U.S. wetlands are "at a tipping point" -- and worse off than report says
The U.S. Interior Department issued its latest report on the status and trends of the nation's wetlands last week, and officials declared their concern over its findings of a continuing decline in the number of swamps, bogs and marshes.
“Wetlands are at a tipping point,” said Secretary of the Interior Ken Salazar. “While we have made
great strides in conserving and restoring wetlands since the 1950s when we were losing an area equal
to half the size of Rhode Island each year, we remain on a downward trend that is alarming."
Actually, if you read between the lines of the report, the news is even worse than that.
The official finding says the net wetland loss was 62,300 acres between 2004 and 2009, bringing the nation’s total wetlands acreage to just over 110 million acres in the continental United States, excluding Alaska and Hawaii.
However, as the Los Angeles Times astutely noted, the report included in its calculations a lot of new wetlands and "a large portion of those new wetlands consist of freshwater ponds, which some scientific studies have concluded don't provide the same ecological services as natural wetlands. "
In other words, some of those wetlands ain't really wetlands.
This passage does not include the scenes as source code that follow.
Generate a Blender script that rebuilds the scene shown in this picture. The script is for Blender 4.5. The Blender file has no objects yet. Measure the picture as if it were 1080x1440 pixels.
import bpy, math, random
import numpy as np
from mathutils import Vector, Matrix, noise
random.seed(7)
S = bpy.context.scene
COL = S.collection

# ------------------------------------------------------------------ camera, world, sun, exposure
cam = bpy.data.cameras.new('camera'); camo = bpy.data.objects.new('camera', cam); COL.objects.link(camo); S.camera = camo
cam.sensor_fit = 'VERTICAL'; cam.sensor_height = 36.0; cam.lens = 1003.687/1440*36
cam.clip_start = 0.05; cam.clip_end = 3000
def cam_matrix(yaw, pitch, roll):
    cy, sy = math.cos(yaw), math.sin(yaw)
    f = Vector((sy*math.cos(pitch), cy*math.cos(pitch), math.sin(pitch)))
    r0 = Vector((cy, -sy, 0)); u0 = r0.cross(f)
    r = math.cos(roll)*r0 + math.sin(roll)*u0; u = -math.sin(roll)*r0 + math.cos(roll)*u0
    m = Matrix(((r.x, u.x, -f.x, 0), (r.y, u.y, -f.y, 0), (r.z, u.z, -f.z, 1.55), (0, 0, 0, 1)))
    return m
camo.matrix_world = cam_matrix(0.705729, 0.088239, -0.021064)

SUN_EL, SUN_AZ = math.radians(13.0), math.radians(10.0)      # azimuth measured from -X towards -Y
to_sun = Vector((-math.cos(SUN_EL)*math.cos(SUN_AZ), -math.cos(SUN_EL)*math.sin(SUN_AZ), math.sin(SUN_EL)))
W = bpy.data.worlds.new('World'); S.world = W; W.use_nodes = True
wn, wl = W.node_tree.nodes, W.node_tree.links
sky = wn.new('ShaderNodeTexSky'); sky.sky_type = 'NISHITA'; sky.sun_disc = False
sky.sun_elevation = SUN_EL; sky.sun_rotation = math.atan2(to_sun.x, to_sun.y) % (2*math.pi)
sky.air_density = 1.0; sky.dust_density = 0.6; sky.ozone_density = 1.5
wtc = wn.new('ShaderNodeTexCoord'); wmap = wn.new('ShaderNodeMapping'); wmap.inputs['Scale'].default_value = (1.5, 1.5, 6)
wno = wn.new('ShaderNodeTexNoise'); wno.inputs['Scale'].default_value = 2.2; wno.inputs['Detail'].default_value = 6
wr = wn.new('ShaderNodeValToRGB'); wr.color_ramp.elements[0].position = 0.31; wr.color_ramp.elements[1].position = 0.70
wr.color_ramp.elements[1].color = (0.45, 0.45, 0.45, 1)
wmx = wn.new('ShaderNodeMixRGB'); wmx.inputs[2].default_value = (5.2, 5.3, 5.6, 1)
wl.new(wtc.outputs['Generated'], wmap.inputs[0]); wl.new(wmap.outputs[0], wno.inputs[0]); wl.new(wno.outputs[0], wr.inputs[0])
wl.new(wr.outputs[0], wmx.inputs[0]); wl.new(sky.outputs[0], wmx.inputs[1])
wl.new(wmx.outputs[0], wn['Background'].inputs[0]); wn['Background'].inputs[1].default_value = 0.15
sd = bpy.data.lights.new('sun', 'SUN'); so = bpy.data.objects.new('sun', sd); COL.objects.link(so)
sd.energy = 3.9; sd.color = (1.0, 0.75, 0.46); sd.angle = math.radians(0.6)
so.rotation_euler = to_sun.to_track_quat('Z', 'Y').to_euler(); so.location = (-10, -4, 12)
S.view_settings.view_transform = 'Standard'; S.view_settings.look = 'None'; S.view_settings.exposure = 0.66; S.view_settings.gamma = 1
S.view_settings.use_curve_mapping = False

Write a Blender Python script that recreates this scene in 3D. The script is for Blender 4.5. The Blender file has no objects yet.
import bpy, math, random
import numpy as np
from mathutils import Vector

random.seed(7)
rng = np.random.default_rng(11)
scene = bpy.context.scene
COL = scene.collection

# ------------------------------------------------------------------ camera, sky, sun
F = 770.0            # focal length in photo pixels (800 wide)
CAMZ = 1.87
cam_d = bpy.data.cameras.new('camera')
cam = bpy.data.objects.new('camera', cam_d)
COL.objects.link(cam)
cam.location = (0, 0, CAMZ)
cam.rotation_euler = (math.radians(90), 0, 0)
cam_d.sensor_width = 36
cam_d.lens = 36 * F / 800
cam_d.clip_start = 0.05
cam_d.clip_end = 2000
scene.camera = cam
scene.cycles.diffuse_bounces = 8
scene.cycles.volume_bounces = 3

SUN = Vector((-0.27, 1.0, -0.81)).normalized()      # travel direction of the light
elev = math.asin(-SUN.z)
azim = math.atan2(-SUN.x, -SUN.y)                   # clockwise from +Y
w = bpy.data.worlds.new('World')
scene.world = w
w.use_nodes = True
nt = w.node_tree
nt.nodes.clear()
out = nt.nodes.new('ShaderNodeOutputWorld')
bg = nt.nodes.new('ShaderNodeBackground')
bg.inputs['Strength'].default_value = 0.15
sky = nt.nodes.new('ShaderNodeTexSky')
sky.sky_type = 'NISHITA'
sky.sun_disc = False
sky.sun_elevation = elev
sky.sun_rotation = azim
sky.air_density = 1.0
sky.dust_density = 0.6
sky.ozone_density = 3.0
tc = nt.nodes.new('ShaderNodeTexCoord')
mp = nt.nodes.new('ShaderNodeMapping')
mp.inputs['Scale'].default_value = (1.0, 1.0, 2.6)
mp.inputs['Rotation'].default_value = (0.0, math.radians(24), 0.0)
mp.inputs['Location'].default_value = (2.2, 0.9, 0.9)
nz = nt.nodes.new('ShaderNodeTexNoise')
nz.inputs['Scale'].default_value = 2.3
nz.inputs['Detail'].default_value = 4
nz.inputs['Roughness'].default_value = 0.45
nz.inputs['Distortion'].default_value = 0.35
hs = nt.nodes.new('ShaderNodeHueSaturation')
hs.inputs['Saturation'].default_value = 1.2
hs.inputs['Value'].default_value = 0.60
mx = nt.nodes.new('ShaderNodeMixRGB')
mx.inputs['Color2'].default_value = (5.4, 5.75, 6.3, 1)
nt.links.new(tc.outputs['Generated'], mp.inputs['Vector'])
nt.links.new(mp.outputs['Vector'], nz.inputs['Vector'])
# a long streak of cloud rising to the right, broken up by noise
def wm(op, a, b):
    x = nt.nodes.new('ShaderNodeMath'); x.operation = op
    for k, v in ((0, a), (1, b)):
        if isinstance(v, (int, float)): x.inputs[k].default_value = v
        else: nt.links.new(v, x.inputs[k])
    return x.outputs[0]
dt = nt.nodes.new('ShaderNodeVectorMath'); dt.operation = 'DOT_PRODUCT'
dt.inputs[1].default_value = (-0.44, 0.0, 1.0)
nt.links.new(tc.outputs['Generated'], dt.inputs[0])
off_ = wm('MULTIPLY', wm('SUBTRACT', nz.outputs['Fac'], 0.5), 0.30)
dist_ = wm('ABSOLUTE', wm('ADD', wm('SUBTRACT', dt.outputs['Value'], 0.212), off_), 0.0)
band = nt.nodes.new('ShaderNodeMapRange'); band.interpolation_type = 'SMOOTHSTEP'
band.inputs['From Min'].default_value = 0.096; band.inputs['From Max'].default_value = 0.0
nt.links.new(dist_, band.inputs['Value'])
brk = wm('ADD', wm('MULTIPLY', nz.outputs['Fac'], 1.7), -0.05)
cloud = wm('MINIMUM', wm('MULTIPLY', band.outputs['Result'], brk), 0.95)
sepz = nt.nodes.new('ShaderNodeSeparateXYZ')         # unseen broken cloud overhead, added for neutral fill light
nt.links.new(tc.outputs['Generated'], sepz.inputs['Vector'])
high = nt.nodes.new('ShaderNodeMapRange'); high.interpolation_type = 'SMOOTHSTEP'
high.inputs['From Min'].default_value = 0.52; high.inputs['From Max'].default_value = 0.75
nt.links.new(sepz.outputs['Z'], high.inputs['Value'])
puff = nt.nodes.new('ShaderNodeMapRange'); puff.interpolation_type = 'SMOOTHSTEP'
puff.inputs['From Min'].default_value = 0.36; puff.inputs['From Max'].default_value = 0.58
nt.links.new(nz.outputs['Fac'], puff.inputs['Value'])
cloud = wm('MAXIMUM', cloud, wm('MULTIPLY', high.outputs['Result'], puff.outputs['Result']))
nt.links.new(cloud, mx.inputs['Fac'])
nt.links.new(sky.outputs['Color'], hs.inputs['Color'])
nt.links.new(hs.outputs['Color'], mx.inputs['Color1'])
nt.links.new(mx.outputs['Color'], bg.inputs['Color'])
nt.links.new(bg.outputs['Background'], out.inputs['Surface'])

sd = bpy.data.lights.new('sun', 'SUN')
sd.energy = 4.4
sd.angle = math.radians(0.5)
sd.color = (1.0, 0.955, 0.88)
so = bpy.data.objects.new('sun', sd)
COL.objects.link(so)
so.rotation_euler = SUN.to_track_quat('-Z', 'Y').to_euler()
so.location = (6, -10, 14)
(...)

Here's even worse news. The report notes that "the largest acreage change in the saltwater system was an estimated loss of more than 111,500 acres (45,140 ha) of estuarine emergent wetland...This rate of loss was three times greater than estuarine emergent losses from 1998 to 2004." Part of the cause of those losses of valuable tidal marshes: sea level rise due to global climate change is converting them to open water.
The freshwater picture is also bad, particularly among the forested wetlands. "Forested wetlands experienced the largest change in area of any wetland type," the report noted. The causes: silviculture (i.e. the lumber industry), as well as development.
For Florida, the news is all bad. The state with the second-most wetlands (after Alaska) lost both saltwater and freshwater wetlands. But that's no surprise, as readers of "Paving Paradise" could attest. As we found, the U.S. Army Corps of Engineers -- which is in charge of protecting those vital wetlands -- issues more permits for their destruction in Florida than in any other state.
Like the downward spiral of wetland losses, that hasn't changed over the years either.